Copper chromite/graphene oxide nanocomposite for capacitive energy storage and electrochemical applications

Innovation in design and fabrication of energy storage materials has triggered a swift development in capacitive materials. In this regard, two-dimensional grapheme-based spinal metal oxide nanocomposites exhibit quite substantial capacitive potential. Moreover, heteroatom-incorporated graphene nanocomposites improvise the electronic significance of conducive materials. For purpose, copper chromite nanoparticles embedded on graphene oxide (CuCr2O4/GO) were developed via co-precipitation method as an efficient energy storage material. CuCr2O4 was prepared by simple sol–gel route, whereas GO was synthesized by modified Hummer’s method. Structural crystallinity was analyzed by X-ray diffraction analysis, structural morphology and elemental weight composition indicated by scanning electron microscopy and energy-dispersive spectroscopy, respectively. Bond formation in CuCr2O4/GO composite was reflected by Raman band shifts.

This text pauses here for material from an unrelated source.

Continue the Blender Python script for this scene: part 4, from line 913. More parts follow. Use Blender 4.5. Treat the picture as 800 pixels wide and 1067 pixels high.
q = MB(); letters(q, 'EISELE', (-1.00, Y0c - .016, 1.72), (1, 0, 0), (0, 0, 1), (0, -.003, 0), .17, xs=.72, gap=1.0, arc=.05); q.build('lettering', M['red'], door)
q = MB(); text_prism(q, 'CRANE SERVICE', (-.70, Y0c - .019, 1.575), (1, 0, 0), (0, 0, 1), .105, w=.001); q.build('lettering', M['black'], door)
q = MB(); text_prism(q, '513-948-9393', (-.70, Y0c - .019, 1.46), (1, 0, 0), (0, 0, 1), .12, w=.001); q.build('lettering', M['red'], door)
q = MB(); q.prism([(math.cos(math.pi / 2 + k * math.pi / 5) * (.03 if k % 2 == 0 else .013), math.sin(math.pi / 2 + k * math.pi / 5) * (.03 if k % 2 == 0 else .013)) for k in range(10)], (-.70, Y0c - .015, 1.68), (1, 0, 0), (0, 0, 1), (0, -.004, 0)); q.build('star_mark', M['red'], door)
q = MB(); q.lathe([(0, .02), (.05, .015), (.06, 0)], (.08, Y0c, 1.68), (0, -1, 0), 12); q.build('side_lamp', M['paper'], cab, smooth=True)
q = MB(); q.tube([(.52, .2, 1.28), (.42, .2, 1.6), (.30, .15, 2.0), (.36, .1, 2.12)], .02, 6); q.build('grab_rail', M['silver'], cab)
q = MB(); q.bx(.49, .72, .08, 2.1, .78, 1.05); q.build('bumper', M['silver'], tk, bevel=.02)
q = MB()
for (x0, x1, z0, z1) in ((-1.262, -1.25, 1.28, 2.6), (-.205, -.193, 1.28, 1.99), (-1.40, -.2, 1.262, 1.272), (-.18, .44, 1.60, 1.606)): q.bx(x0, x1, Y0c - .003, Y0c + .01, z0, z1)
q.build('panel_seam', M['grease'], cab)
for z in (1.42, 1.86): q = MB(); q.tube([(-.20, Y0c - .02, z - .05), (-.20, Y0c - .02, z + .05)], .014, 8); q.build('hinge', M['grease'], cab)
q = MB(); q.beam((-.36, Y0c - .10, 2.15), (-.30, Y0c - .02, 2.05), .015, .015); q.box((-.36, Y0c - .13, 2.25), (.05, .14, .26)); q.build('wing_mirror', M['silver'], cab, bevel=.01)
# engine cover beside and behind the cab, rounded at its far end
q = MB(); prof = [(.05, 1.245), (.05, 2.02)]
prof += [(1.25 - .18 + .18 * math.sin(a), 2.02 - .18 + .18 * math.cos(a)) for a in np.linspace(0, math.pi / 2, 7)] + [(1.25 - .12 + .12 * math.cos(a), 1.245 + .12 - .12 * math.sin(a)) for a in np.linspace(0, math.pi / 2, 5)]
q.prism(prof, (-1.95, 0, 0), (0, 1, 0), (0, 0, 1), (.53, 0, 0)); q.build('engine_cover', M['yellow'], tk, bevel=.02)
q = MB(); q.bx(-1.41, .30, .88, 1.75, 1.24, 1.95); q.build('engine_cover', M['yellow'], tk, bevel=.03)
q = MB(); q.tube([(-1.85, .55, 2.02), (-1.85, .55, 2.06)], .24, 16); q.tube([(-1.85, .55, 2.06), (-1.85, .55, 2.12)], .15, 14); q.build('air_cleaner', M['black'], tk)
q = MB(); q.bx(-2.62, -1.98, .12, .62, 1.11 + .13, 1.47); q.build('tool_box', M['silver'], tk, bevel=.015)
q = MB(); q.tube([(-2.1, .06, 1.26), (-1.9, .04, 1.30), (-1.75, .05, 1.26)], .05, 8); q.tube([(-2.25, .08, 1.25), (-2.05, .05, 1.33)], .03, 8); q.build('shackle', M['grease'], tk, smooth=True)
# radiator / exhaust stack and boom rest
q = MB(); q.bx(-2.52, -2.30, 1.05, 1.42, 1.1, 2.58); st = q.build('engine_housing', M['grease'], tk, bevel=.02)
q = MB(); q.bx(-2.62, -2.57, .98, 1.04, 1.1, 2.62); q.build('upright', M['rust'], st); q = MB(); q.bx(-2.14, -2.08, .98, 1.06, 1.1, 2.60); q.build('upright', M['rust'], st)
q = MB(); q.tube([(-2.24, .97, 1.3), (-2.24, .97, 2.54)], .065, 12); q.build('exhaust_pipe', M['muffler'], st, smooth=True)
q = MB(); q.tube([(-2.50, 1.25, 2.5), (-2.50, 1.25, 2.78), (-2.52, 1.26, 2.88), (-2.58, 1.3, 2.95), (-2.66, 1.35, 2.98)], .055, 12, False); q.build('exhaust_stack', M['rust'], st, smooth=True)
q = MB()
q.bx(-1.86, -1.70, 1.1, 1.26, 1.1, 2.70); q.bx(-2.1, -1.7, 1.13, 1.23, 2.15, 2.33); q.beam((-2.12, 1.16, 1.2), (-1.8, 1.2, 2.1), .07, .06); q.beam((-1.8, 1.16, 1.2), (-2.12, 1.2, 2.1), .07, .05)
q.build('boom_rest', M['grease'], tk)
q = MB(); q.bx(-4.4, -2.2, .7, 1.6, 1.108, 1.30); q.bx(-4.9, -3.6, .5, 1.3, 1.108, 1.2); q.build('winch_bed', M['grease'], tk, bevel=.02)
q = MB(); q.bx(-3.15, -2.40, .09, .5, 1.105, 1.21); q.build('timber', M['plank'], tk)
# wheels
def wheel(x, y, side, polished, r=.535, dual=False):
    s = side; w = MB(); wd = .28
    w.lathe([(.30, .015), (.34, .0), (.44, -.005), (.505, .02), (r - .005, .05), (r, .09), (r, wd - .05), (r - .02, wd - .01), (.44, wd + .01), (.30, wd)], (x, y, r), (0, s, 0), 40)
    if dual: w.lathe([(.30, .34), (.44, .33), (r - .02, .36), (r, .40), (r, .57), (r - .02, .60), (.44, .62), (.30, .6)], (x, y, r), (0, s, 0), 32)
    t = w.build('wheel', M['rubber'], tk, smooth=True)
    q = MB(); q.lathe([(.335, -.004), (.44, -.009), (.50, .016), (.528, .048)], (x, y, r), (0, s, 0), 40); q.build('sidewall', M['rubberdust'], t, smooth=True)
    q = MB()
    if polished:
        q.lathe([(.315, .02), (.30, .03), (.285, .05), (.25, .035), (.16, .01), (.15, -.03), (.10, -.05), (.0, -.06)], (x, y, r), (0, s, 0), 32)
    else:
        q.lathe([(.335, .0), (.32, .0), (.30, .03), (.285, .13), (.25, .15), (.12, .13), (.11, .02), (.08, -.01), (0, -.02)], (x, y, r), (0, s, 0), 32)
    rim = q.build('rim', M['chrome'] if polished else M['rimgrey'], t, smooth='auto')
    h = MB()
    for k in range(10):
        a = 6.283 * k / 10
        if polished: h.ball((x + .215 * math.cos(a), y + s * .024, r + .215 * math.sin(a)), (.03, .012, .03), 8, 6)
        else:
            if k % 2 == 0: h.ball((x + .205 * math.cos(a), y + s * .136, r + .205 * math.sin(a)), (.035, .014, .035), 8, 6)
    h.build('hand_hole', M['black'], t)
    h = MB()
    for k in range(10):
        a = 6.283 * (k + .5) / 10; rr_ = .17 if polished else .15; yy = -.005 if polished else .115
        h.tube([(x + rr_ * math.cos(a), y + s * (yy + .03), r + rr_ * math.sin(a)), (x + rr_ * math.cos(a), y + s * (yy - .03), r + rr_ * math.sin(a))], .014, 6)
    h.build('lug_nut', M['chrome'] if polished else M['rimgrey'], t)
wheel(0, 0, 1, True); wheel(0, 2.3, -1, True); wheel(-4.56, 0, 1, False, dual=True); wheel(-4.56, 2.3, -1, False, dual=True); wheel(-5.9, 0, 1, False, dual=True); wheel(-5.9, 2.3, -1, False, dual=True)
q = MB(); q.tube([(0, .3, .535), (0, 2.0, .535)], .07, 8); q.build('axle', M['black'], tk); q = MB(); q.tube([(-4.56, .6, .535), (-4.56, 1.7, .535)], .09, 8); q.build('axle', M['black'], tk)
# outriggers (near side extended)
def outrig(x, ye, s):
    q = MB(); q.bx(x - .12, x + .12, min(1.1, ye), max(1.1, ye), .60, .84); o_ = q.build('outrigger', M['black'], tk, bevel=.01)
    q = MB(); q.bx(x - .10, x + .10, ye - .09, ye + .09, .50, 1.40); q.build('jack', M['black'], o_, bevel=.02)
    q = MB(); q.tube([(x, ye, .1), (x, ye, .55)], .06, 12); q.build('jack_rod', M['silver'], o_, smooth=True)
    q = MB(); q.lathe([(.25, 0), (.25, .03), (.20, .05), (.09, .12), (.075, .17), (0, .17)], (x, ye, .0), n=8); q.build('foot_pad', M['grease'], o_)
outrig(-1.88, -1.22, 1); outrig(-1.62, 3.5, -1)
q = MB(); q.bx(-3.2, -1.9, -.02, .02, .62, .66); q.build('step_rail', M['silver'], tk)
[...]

The photoluminescence measurements were taken for estimation of bandgap. Charge transfer resistance (Rct) and electrochemical active surface area were obtained from electrochemical impedance spectroscopy (EIS) and cyclic voltammetry (CV), respectively. Specific capacitance of the as-synthesized nanocomposites was calculated via CV measurements when peak current was observed varying the scan rate in both acidic and basic media. Maximum capacitance of 370.5 Fg−1 achieved corresponded to 0.1 M H2SO4 aqueous electrolyte, which is an indication of capacitive energy storage application of as-synthesized nanocomposite. Therefore, it can be conferred that the as-synthesized CuCr2O4/GO material could be an effective capacitive material for energy storage applications.